5 Jun 2010
Communities that free young people
Freeing young people to fly
In my last post, I included an excerpt from Jean Vanier’s “Community and Growth”.
Vanier’s L’Arche communities are focussed on caring for the disabled, in a similar way that Fusion’s communities are focussed on caring for “at risk” young people.
I remember a conversation with George Savvides who said to me “In my view Fusion’s main product is creating a safe place for young people to discover themselves and faith”. I remember feeling concerned that if all the young people keep coming and moving on then there would be no-one to run Fusion.
What I needed to understand is that there is another group that Fusion’s communities exist for than just for the “at risk” young people. The further I get away from that discussion with George the more I think he was right.
So many young people have come through Fusion training and work and then moved on, but at the same time others have stayed. It has been easy to see those who left as a failure, however as I hear what Vanier is saying in this extract, I realise that mostly what I was seeing as failure was actually success:
Our world has more and more need of ‘intermediate communities’ – places where young people can stay and find a certain inner freedom before they make their decision. They either cannot stay in their family or don’t want to; they are not satisfied with life alone in an apartment, hotel or hostel. They need somewhere where they can find inner liberation though a network of relationships and friendships, there they can be truly themselves without trying or pretending to be anything other than they are. It is these intermediate communities, where they find also meaningful work, that they will be able to shed some of the fears that weight them down and prevent them from discovering their deep selves. It is only when they discover they are loved by God and by others, and that they can do beautiful things for others, that they begin to get in touch with what is deepest in them. Only then will they be free to choose a way of life which is truly their own, not that of their parents or the people around them nor something set up in reaction to it, but one which is born of a real choice of life, in response to an aspiration or call.

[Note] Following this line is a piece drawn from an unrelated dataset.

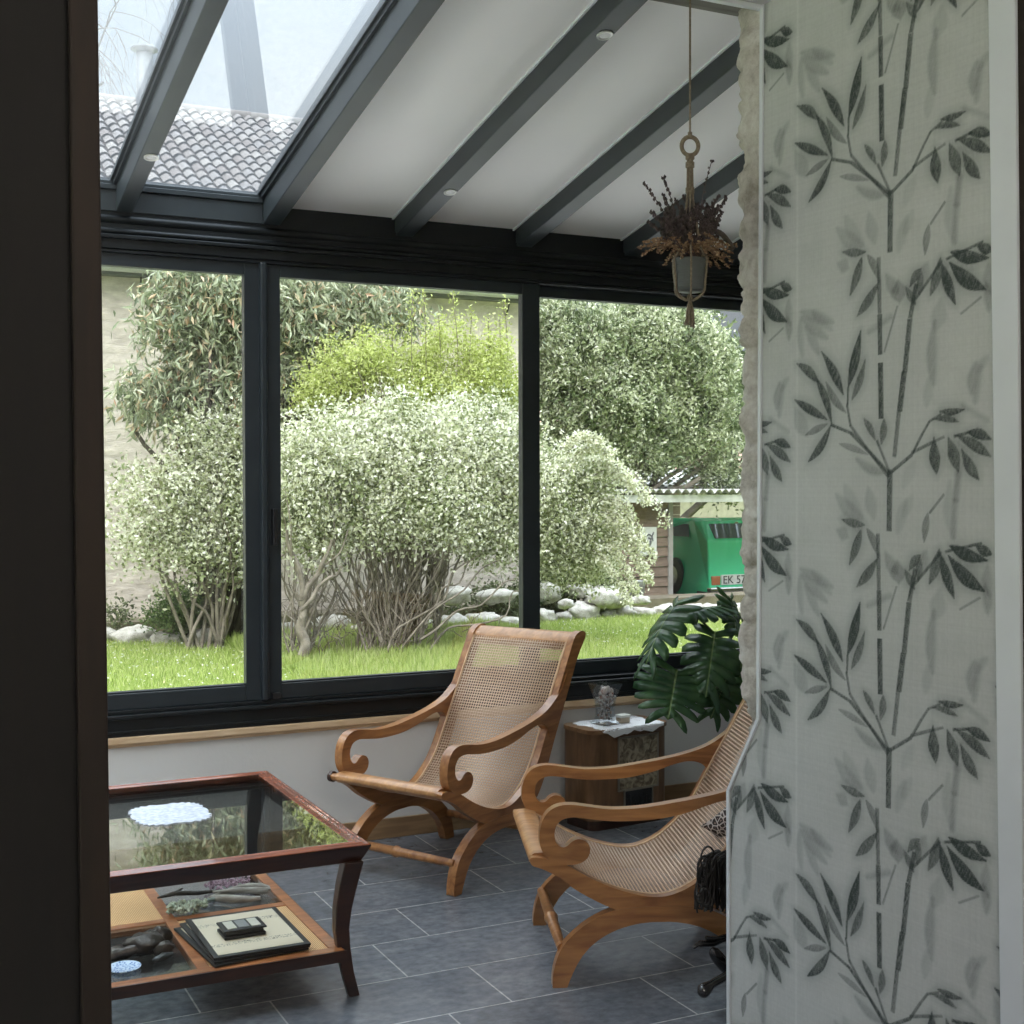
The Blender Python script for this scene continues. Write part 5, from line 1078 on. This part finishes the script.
for s in (0, 1):
    g = G(); xx = -.004 if s == 0 else CWd-.006
    g.add([(xx+.075*(1 if s == 0 else -1), .62, zbelt+.04), (xx+.075*(1 if s == 0 else -1), 1.9, zbelt+.04), (xx+.15*(1 if s == 0 else -1), 1.75, ztop-.06), (xx+.15*(1 if s == 0 else -1), .75, ztop-.06)], [(0, 1, 2, 3)]); g.build('side_window', MATS['dark_car_glass'], car)
g = G(); g.box(-.03, CWd+.03, -.09, .02, zbump-.09, zbump-.02); g.build('bumper', M['chrome'], car, bevel=.02)
g = G(); g.box(-.01, CWd+.01, -.05, .3, zb0-.02, zbump-.09); g.build('lower_panel', M['black'], car)
for x in (.03, CWd-.19):
    g = G(); g.box(x, x+.15, -.03, .02, zbump+.01, zbump+.14); g.build('tail_light', pbr('amber_red_lamp', (.42, .14, .07), .2), car, bevel=.008)
g = G(); g.box(.20, .72, -.035, .0, zbump+.01, zbump+.155); pl = g.build('number_plate', pbr('white_plate', (.72, .72, .70), .4), car, bevel=.004)
cu = bpy.data.curves.new('plate_text', 'FONT'); cu.body = 'EK 57'; cu.size = .165; cu.extrude = .002; to = bpy.data.objects.new('tmp', cu); C.objects.link(to)
dg = bpy.context.evaluated_depsgraph_get(); me = bpy.data.meshes.new_from_object(to.evaluated_get(dg)); bpy.data.objects.remove(to)
mw = Matrix.Translation((.215, -.038, zbump+.028)) @ Matrix.Rotation(PI/2, 4, 'X'); me.transform(mw); link('plate_text', me, M['black'], pl)
for x in (-.015, CWd-.185):
    for y in (.95, 3.0):
        g = G(); g.tube([(x, y, .29), (x+.20, y, .29)], .27, 24); w_ = g.build('wheel', M['black'], car, bevel=.02); g = G(); g.tube([(x-.005, y, .29), (x+.205, y, .29)], .15, 18); g.build('hubcap', M['chrome'], w_)
# ---------------- bucket
bp_ = at(637, 606, 14.9); g = G(); g.lathe([(.0001, .0), (.085, 0), (.12, .20), (.125, .21), (.115, .21), (.08, .02)], n=20); o = g.build('grey_bucket', pbr('grey_zinc_bucket', (.42, .44, .44), .5, metal=.3)); o.location = (bp_.x, 14.9, GZ+.18); tag(o, 'grey tapered pot standing behind the border stones in front of the shed', 'pot')

# ================================================================== shrubs and trees
def blob_points(rr, blobs, n, clumps, csize, shell=.5, flat=1.0):
    vol = np.array([b[3]*b[4]*b[5] for b in blobs])**(.75)*np.array([b[6] if len(b) > 6 else 1 for b in blobs]); vol /= vol.sum()
    k = rr.choice(len(blobs), clumps, p=vol); B = np.array([b[:6] for b in blobs])[k]
    d = rr.normal(size=(clumps, 3)); d /= np.linalg.norm(d, axis=1)[:, None]; r = shell+(1-shell)*rr.random(clumps)**.6
    Cc = B[:, :3]+d*B[:, 3:6]*r[:, None]
    ci = rr.integers(0, clumps, n); sp_ = rr.normal(size=(n, 3))*csize; sp_[:, 2] *= flat
    return Cc[ci]+sp_, Cc, ci
def pb(px, py, Y, rx, rz, ry=None, w=1.0):
    """ellipsoid centred where the photo shows it at depth Y, radii in pixels across / up"""
    p = at(px, py, Y); s = (p-Vector((0, 0, EYE))).dot(CF)/FPX
    return (p.x, p.y, p.z, rx*s, (ry if ry is not None else (rx+rz)/2*.8)*s, rz*s, w)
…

For a community to play this ‘intermediate’ role, in must have a core of people who are really rooted there. Many young people come to L’Arche having left school, university or a job which is no longer satisfying. They are seekers. After a few year they discover who they really are and what they really want. Then they can either go into a more specifically religious community, marry, go back to work or take up studies which now really interest them.
Others choose to stay. The community is no longer simply their place of healing, a place where they feel good and happy, but the place where they have decided to put down their roots because they have discovered the call of God and, in community with handicapped people, a whole meaning to life. Their personal aims melt into those of the community, they no longer feel challenged by other people’s plans to leave the community for something else. They too have their personal plan – to stay in the community.